In classical music, falsetto or counter-tenor voices have been used as a less savage substitute for the castrato tradition. Together with its similarity to the boy treble timbre, the falsetto sound has a sense of youthfulness, other-worldliness and a seemingly genderless purity. It is sometimes genuinely difficult to tell if the sound is being produced by a man or a woman. "I still think I sound a bit like a kid," McAlmont muses.

It certainly creates an ambiguity that he relishes, both as a songwriter and a singer. But unlike, say, the unyielding sound of The Stylistics, McAlmont's voice has a far more expressive quality, probably because he's got over three and a half octaves at his disposal. (We're almost talking Cleo Laine here). Best of all on the new album is the fact that his falsetto has now become merely one more tone in his vocal palette. Most of the time, he sings in an easy, sinuous high-tenor. "It's useful but I'm sort of over the falsetto now," he smiles. "With alcohol and smoking, I think I've made my range a little lower but that doesn't bother me. I always fancied sounding like Rod Stewart."

As John McEnroe remarked, "You cannot be serious?"

"Yeah. I didn't like the fact that I always sounded so gorgeous and angelic.
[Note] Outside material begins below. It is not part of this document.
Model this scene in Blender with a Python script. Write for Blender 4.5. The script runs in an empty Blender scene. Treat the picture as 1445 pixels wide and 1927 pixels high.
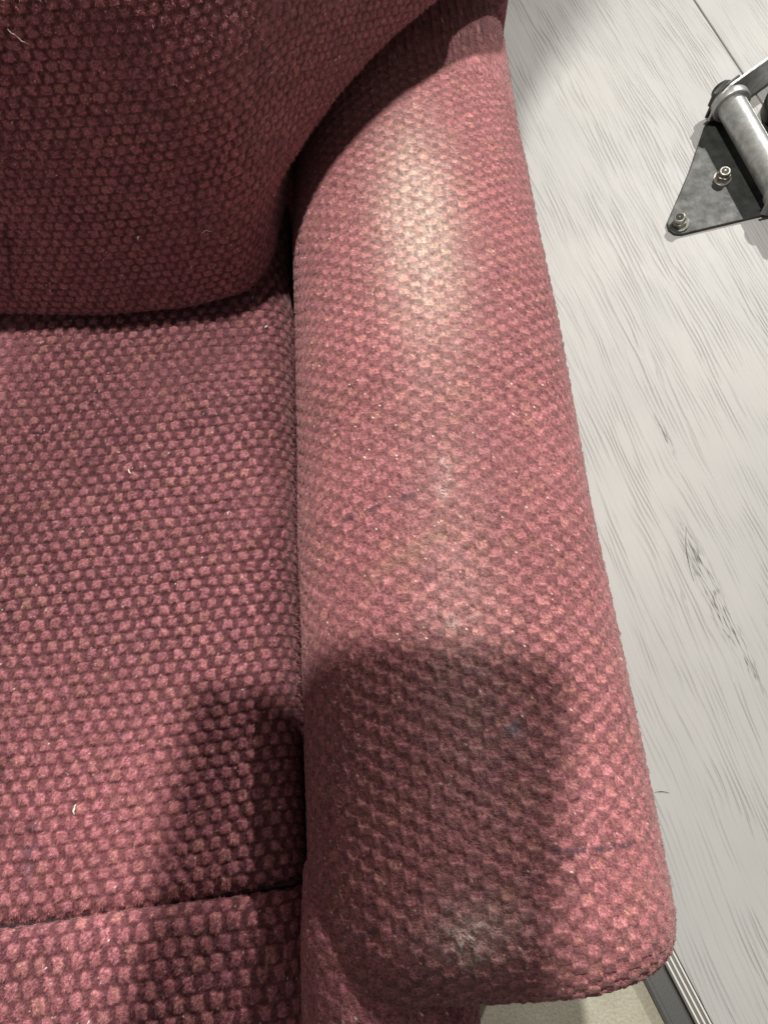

I like it now, though."

Nonetheless, Art Garfunkel was an early inspiration. "It was about how beautiful and dreamy his voice is and the fact that the voice belonged to a man." His mother encouraged him to listen to Tony Bennett, who he still rates above Frank Sinatra for his emotional connection to a lyric, but most of his other mentors are women because "there's a vulnerability to female performers that a lot of men don't have". He cites Roberta Flack as central to his vocal development. "Songs like `Reverend Lee' and `The First Time Ever I Saw Your Face', which I do a very good karaoke version of!"
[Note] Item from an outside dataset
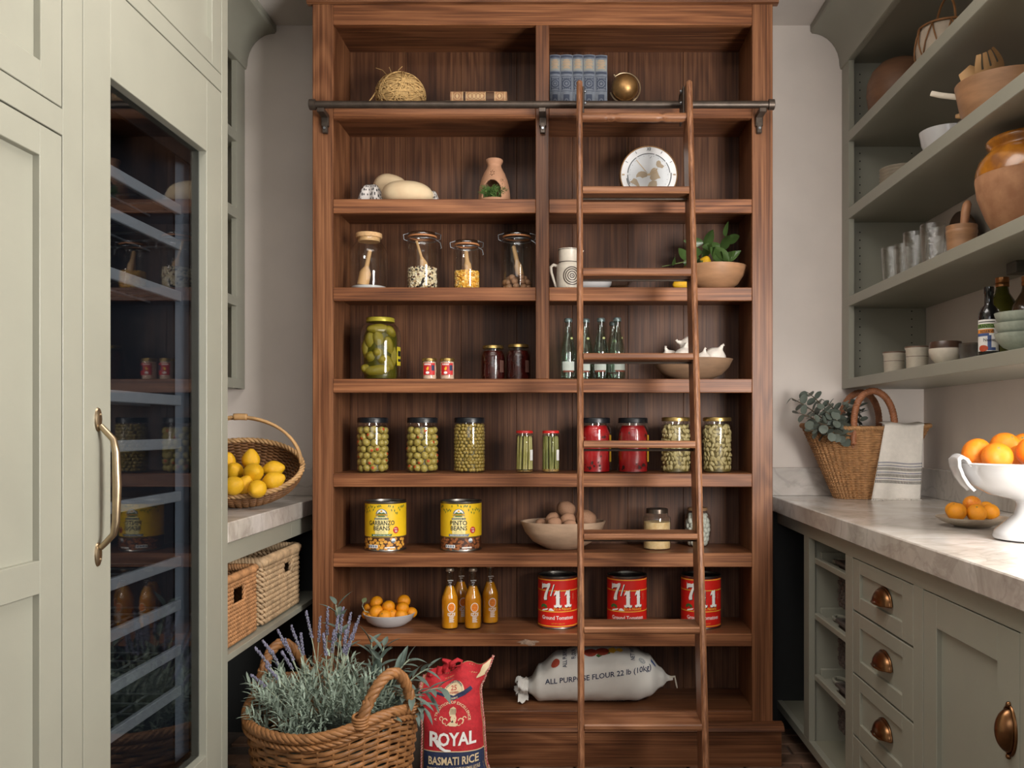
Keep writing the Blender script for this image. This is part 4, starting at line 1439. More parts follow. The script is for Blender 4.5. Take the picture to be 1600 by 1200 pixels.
# green soda bottles
gb = thing('soda_bottle', 'x', 'bottle', (0, 0, 0), 0, 'pale green soda bottles on the fourth shelf')
r = .029
MB().lathe([(0, .004), (r * .8, .002), (r * .97, .006), (r, .014), (r, .100), (r * .95, .118), (r * .74, .148), (r * .54, .172), (r * .44, .19), (r * .42, .215), (r * .46, .219), (r * .46, .225), (r * .40, .228)], 28).build('glass_body', GREENGLASS, gb, smooth=True, angle=60)
MB().lathe([(0, .006), (r * .88, .006), (r * .9, .10), (r * .66, .145), (r * .40, .175), (0, .176)], 24).build('water', thin_glass('water_body', (.86, .92, .88), .08, .5), gb, smooth=True, angle=60)
MB().lathe([(r * .50, .217), (r * .53, .220), (r * .52, .228), (r * .44, .231), (0, .2315)], 20).build('crown_cap', M('grey_green_cap', '6f7d7c', .35, .6), gb, smooth=True)
jf = cyl(r)
MB().band(-.024, .024, .035, .068, jf, 10).build('label', M('faded_paper_label', 'b9c2b8', .6, var=.1), gb)
MB().band(-.020, .020, .0285, .0345, jf, 8).build('label_stripe', M('rust_label_stripe', '80402c', .6), gb)
MB().disc(.010, .155, .006, .0045, lambda u, v: (.0205 * math.sin(u / .0205 + .2), -.0205 * math.cos(u / .0205 + .2), v), 10).build('neck_sticker', M('olive_sticker', 'a9ad6e', .6), gb)
lab = ['pale green glass soda bottle nearest the centre post, clear of the ladder', 'pale green glass soda bottle just behind the left ladder rail', 'pale green glass soda bottle between the left ladder rail and the front end bottle', 'pale green glass soda bottle at the front, farthest from the centre post', 'pale green glass soda bottle at the back, mostly hidden by the front end bottle']
sp = [(888, 3.39), (915, 3.40), (939, 3.38), (964.5, 3.37), (958, 3.50)]
for i, (px, Y) in enumerate(sp):
    if i == 0:
        gb.location = xat(px, Y, Z[4]); gb['label'] = lab[0]
    else:
        dup(gb, xat(px, Y, Z[4]), U(-.5, .5), lab[i])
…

He began singing at his Pentecostal church in the West Indies at the age of 13, but believes that listening to people like Dusty Springfield, Karen Carpenter and Shirley Bassey really taught him how to express himself vocally. (Dusty in Memphis remains one of his favourite albums.) Those women, and plenty more besides, have traditionally cornered the pain market, producing album after album of "My man's left me and I'm miserable". He points to Peggy Lee - "very devil-may-care and world-weary, like in `Is That All There Is?' - and Nina Simone. "She's so acidic. There's pain there, but it's aggressive. She's saying, `there's someone who's responsible and as soon as I get my hands on him, the guy's gonna die!'"

A Little Communication is a Nineties spin on all that. He's learned the trick of being confidently vulnerable. His sombre face looming out of the publicity photos may be a shade intimidating, but he comes across as self-assured and beguilingly gentle. His lyrics alone illustrate his unusual willingness to reveal himself. The subtext is about wanting to be with someone, admitting errors of the past and acknowledging the cost, but hoping to have learned from his mistakes. Importantly, he manages to escape the standard male smugness which runs along the lines of: "Hey, I've been a really bad boy, but I've apologised so it's fine."

His views on masculinity go way back. His father left home when he was young "and I grew up feeling basically appalled by a lot of the men in my family and what they were capable of doing to the women they were supposed to love. I had very different notions of what affection should be. It sounds daft, but a lot of what I've expressed so far in my career has been about men-hating. It's no longer like that. I think I've grown up and I've begun to understand men, which is to understand myself. That's what makes my music tick".